Laten we nu eens hiernaar kijken met alles
wat we tot nu toe hebben gedaan.
Als dit echt een zuur is, dan zou die
een elektron ontvanger moeten zijn.
En hoe je hierover kunt denken is je had zoutzuur van tevoren,
toen deze hier dit atoom weggaf
of dit proton hierzo.
Hij heeft zijn elekrton behouden.
Dus hij was soort van een elektron acceptor.
Dit is een beetje een vaag gebied.
Het is niet alsof hij een elektron van iemand anders nam.
Maar dit is nog steeds een Lewis zuur.
En als je denkt aan een Lewis base, wat is dat dan?
Dat is een elektron donor, toch?
Een Lewis base is een elektron donor.
Dus als je het hier hebt, een Lewis base
is een elektron donor.
Dit lithiumhydroxide gaat in water. Dan zijn er
een paar manieren waarop je het kan bekijken.
Je kan zeggen: "Hij doneert zijn OH, welke deze negatieve lading heeft,
Dus het is een elektron donor."
Ik vind dit niet leuk.
Het is wat omslachtig op die manier, daarom ben ik niet zo'n fan
van deze definitie.
In mijn hoofd is Arrhenius het meest logisch.
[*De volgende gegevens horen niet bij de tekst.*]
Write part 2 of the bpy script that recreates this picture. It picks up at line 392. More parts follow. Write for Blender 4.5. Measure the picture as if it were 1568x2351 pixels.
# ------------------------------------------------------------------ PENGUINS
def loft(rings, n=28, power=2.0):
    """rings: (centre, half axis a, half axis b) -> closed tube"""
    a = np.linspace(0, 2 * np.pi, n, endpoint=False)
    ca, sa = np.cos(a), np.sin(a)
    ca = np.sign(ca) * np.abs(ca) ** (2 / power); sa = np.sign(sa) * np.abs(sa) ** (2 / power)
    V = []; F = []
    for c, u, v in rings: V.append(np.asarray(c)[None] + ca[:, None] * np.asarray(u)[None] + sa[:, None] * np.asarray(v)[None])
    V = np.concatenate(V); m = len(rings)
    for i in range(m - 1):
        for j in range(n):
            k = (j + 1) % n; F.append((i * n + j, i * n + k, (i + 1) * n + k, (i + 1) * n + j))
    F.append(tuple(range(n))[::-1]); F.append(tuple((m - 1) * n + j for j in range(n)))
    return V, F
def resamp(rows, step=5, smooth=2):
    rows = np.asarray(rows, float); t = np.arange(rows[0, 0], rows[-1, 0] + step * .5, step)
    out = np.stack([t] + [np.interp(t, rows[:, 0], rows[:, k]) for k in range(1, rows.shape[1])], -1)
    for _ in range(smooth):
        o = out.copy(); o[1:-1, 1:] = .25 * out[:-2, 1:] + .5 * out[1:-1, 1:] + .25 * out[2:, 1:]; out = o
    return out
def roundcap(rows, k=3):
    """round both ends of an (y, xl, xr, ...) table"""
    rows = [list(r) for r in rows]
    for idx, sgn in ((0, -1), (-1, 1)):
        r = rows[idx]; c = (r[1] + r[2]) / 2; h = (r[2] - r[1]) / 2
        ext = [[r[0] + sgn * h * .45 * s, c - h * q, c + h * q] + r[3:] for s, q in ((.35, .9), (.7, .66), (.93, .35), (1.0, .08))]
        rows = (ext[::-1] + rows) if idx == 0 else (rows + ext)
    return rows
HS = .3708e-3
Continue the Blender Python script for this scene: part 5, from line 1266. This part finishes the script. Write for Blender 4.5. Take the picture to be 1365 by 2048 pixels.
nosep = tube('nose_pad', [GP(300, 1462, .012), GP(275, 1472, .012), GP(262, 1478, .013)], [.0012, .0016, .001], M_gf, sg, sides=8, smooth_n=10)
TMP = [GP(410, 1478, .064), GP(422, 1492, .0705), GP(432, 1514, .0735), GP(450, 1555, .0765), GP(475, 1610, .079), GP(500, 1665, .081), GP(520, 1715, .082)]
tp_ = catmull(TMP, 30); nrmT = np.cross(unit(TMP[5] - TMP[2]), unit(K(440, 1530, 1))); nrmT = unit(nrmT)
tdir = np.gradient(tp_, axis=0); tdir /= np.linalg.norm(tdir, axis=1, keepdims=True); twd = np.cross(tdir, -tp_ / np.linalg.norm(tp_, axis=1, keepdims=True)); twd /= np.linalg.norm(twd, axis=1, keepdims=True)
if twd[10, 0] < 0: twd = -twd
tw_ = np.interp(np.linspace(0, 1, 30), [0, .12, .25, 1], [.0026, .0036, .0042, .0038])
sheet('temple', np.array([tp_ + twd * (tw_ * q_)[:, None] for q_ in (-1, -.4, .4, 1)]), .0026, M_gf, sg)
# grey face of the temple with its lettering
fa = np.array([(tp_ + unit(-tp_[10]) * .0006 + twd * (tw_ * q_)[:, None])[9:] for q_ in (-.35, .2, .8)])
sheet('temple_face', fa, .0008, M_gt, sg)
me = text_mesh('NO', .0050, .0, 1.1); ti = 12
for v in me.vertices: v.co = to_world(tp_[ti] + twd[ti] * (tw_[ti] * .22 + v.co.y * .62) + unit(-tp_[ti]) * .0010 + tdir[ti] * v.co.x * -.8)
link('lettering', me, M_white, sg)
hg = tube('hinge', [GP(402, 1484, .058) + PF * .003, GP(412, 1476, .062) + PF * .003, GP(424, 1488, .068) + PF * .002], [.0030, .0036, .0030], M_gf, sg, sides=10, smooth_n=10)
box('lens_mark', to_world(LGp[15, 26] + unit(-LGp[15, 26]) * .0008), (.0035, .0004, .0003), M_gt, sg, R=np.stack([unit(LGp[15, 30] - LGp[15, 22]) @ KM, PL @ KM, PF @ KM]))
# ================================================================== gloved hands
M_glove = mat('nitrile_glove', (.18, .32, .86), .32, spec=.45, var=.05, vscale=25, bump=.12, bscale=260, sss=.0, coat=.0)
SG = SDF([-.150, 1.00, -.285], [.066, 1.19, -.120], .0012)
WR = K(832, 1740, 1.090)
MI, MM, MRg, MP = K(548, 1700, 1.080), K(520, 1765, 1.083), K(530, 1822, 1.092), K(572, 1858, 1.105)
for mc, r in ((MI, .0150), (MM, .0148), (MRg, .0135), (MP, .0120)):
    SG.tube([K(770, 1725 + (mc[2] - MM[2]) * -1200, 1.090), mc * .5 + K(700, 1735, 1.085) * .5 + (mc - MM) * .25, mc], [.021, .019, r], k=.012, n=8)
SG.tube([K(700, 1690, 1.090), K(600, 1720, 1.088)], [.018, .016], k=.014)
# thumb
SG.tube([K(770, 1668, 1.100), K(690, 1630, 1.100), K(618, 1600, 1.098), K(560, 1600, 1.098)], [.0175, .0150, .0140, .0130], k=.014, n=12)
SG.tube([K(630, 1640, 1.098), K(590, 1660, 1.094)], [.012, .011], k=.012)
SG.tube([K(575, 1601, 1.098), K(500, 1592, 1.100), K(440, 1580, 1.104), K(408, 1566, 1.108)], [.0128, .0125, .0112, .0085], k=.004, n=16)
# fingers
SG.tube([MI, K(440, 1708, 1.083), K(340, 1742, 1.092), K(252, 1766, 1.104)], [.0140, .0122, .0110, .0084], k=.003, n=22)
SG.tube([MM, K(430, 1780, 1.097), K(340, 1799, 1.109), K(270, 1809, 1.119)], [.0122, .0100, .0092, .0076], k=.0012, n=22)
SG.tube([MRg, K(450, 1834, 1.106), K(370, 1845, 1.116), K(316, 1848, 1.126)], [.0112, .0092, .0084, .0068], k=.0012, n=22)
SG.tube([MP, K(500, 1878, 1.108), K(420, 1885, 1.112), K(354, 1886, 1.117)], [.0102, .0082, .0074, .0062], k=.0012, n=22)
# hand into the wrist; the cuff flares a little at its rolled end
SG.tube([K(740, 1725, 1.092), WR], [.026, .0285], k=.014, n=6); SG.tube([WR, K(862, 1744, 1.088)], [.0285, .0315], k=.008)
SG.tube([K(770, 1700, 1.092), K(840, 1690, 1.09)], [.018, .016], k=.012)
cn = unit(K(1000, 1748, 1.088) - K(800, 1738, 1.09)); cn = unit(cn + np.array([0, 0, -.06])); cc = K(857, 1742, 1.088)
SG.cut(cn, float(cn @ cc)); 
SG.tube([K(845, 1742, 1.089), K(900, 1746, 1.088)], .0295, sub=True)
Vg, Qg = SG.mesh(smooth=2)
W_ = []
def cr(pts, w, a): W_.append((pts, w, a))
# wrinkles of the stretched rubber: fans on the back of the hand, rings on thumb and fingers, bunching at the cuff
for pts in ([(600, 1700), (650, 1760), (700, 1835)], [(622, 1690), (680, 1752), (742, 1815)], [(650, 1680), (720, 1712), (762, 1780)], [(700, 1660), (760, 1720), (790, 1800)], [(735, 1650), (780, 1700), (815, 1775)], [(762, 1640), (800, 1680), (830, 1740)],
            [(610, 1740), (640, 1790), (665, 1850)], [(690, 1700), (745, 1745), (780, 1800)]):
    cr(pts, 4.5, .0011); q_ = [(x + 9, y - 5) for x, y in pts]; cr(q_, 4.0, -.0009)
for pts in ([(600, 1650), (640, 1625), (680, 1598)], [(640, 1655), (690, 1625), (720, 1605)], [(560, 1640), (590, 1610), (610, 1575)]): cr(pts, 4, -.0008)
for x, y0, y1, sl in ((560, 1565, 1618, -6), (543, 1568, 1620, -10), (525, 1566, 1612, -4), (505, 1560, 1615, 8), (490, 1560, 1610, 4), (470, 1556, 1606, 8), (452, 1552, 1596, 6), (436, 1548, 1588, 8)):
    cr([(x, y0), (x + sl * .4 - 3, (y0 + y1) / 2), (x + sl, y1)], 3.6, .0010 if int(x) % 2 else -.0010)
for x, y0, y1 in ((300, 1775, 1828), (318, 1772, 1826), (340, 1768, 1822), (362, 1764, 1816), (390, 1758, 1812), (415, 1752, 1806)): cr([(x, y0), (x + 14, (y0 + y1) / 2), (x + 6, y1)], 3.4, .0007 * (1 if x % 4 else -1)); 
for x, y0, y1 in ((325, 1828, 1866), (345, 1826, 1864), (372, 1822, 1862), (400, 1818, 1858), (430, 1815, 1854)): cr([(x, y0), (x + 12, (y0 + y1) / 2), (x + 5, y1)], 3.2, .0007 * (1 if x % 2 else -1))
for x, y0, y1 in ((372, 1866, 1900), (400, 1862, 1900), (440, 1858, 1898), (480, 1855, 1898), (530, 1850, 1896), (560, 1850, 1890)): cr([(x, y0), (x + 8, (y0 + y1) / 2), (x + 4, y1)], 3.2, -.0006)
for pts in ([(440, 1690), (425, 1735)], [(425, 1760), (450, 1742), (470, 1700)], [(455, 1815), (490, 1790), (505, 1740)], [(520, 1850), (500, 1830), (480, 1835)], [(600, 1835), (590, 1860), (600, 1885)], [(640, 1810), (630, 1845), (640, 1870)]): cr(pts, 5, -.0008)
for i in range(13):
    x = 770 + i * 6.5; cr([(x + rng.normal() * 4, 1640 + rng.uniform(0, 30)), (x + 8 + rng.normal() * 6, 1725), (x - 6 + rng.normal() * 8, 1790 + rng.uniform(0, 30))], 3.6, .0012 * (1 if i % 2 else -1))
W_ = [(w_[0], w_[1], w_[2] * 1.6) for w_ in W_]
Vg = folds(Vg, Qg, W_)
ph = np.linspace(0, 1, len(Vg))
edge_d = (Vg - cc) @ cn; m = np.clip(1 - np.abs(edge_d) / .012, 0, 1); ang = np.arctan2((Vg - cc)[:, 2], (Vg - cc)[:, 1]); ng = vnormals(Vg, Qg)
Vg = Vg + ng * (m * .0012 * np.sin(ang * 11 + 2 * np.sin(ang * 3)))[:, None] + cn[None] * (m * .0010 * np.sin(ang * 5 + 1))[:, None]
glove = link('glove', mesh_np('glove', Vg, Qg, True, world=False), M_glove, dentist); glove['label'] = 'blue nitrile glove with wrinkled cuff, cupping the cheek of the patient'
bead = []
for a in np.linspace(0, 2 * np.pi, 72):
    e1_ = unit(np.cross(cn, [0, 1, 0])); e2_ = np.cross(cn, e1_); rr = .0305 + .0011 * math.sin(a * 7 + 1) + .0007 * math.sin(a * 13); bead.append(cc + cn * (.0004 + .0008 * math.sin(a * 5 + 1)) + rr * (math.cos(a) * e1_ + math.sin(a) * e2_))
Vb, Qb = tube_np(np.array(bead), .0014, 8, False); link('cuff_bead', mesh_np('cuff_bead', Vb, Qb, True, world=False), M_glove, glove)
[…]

Het is de meest pure definitie.
Maak je een hydronium of niet?
Of maak je hydroxide of niet?
Maar puur om te laten zien dat de Lewis zuur-base definitie
de breedste definitie is.
Hier is een voorbeeld van een Lewis zuur-base reactie.
Deze kan niet beschouwd worden als een Bronsted-Lowry
of een Arrhenius base.
Want dit hoeft niet te gebeuren in water.
En wat je hier hebt is boortrifluoride,
met een fluoride anion.
Die heeft een negatieve lading.
Hij heeft hier een extra elektron.
In deze situatie, deze fluoride hier,
of dit fluoride anion kan 2 elektronen doneren.
Dus laten we zeggen dat deze hier gelijk is
aan deze hier.
En wat hij doet is 2 elektronen doneren
aan dit boorcomplex.
En wat het is dus als het een elektron donor is?
De fluoride is de base.
Dus is het een Lewis base.
En de elektron ontvanger is dan een Lewis zuur.
Dus dit hier is een Lewis zuur.
Het is goed om te weten dat deze definities bestaan
en vooral zodat je voortaan niet in verwarring raakt.
Maar voor een eerste jaar scheikundeklas, als je
de Arrhenius definitie goed kent,
zal je het heel goed doen.
En bovendien in mijn gedachten, is dat ook de makkelijkste
om te beschouwen.
En dat is diegene die het meeste ertoe zal doen
bij reacties waar je te maken hebt met pH veranderingen in water.
Want dat is wat alle zuren en basen doen,
zeker in het geval van Arrhenius.
In ieder geval, tot ziens in de volgende video en kijk daar hoe we wiskunde doen,
om de pH veranderingen door zuren te berekenen.